5To fellow Classicists, grammarians, etc.: I’m sorry, come at me, but we don’t have time. Look at how long some of these footnotes are, it’s obscene. So we’re not doing deponents, and we’re not doing the subjunctive mood, and we’re not doing whatever bespoke version of reflexive pronouns you were about to point out doesn’t align with the strictly practical and abbreviated summary below.

6An example of an English verb which Greek might use the middle voice to convey is “cooked” in Mary cooked herself some dinner. This is an active-voice verb in English; it contains a reflexive pronoun (all7 pronouns ending in –self or –selves are reflexives), but the verb is not reflexive. If it were, “herself” would be the direct object, and this is no time to start discussing the Donner Party. Mary is both the subject of the verb and its indirect object (the dinner is for her), a construction that falls quite neatly into the middle voice; if she had instead cooked John some dinner, it would be a straightforward active verb like in English.

7I produce even this vague period with some diffidence. By the time Dorothy Sayers—a person abnormally sensitive to the finest shades of meaning in language, by both temperament and profession—first published Creed or Chaos? in 1940, she had observed the semantic drift in question at the popular level; we know this, because she made suggestions in that book about how to meet the challenge that this drift in the meaning of “perfect” cast before the Church. I imagine she was both more exposed than most professional academics to this kind of linguistic change, and also more interested in and attentive to it, given she was a respected novelist working in a contemporary and very popular genre. If a minimum of one novelist had had time to both observe and reflect on this shift in meaning, I assume it can’t have been less than a few years old by that point (most semantic shifts only become clear in retrospect). Let’s say the word’s “center of gravity” changed no later than 1920, so that by 1940, we’ve got an entire cohort of just-come-of-age adults who’ve spent their entire lives using “perfect” with the flawless-sense as its default meaning, rather than with the perficere-sense.

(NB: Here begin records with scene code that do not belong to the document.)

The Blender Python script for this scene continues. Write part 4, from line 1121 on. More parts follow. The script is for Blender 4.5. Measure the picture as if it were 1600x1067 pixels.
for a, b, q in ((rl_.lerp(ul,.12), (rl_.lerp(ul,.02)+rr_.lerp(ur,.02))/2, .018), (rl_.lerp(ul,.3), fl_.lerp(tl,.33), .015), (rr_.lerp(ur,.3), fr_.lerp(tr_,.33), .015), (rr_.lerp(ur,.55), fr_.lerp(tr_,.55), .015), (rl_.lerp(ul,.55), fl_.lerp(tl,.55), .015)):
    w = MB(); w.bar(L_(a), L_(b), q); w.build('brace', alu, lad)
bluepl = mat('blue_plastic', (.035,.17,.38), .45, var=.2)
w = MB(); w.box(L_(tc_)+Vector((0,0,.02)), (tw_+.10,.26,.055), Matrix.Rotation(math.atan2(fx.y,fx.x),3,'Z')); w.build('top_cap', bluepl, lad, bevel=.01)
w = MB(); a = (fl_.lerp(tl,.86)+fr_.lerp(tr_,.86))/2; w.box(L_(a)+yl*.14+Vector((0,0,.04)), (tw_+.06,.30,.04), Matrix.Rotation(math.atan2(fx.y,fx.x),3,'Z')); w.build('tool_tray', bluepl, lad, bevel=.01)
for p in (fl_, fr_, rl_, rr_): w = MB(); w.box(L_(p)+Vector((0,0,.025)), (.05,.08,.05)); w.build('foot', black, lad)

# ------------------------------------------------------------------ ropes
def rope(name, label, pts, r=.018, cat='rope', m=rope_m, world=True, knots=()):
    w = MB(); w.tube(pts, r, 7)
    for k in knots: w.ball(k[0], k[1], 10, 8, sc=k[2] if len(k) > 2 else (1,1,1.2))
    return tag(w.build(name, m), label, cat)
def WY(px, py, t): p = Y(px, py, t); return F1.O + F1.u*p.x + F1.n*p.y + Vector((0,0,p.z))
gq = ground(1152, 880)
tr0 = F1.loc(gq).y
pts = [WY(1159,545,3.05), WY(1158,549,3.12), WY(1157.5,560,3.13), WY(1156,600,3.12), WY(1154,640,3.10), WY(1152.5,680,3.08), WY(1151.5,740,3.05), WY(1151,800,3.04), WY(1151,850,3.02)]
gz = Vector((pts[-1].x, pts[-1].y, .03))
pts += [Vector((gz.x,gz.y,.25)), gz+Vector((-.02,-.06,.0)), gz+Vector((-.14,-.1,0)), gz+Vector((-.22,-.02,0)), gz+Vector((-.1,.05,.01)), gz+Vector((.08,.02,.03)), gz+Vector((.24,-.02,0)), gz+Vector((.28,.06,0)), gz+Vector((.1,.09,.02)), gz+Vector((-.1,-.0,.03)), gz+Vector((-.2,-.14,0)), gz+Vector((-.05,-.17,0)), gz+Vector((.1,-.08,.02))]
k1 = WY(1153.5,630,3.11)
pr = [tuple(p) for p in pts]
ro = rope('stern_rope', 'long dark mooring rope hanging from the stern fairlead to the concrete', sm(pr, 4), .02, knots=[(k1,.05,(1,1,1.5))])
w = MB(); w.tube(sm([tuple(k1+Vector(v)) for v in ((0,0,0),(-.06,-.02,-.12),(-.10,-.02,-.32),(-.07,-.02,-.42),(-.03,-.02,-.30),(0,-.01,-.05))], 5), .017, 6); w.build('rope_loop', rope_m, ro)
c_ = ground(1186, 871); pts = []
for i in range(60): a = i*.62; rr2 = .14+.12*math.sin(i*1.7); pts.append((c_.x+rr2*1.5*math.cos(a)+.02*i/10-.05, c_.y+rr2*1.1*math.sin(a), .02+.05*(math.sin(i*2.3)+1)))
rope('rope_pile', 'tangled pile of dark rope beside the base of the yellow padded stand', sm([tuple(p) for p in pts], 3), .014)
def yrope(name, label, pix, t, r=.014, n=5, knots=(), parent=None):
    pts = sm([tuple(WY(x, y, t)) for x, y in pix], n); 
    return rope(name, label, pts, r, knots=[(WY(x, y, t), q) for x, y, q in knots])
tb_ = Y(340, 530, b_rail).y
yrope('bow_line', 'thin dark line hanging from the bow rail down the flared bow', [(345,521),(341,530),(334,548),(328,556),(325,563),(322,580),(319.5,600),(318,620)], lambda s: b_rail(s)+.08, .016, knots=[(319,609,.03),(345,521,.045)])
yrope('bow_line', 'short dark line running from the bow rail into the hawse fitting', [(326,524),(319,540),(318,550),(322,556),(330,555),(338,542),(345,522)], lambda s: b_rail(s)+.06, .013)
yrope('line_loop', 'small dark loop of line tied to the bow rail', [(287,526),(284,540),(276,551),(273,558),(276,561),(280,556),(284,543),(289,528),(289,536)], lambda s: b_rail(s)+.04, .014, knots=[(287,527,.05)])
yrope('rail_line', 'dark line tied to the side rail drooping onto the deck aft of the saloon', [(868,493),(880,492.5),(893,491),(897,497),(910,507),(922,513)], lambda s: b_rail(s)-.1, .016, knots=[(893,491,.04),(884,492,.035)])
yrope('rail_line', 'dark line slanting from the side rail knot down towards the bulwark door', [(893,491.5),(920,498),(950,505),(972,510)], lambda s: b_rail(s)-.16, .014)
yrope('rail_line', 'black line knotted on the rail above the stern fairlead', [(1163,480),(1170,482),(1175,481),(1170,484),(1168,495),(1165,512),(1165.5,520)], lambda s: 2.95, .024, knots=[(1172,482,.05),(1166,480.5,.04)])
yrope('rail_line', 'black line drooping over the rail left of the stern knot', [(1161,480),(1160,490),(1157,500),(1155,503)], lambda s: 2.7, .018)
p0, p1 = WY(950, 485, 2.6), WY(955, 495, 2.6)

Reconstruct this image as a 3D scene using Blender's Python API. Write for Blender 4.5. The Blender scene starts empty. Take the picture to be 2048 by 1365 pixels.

That seems to me like it would lead to enough small, but detectable, misunderstandings in reading and conversation to prompt an unusually sensitive person, like Miss Sayers, to realize what had happened. This would indeed give us a date not later than the early twentieth century, making the late nineteenth quite possible.
Having finished (or, if you will, perfected) this paragraph, it has come strongly into my mind that nobody but me is likely to care about it even a little bit. That said, if you read this paragraph on one of my severely niche interests and liked it, then there are at least two of us who are Like This!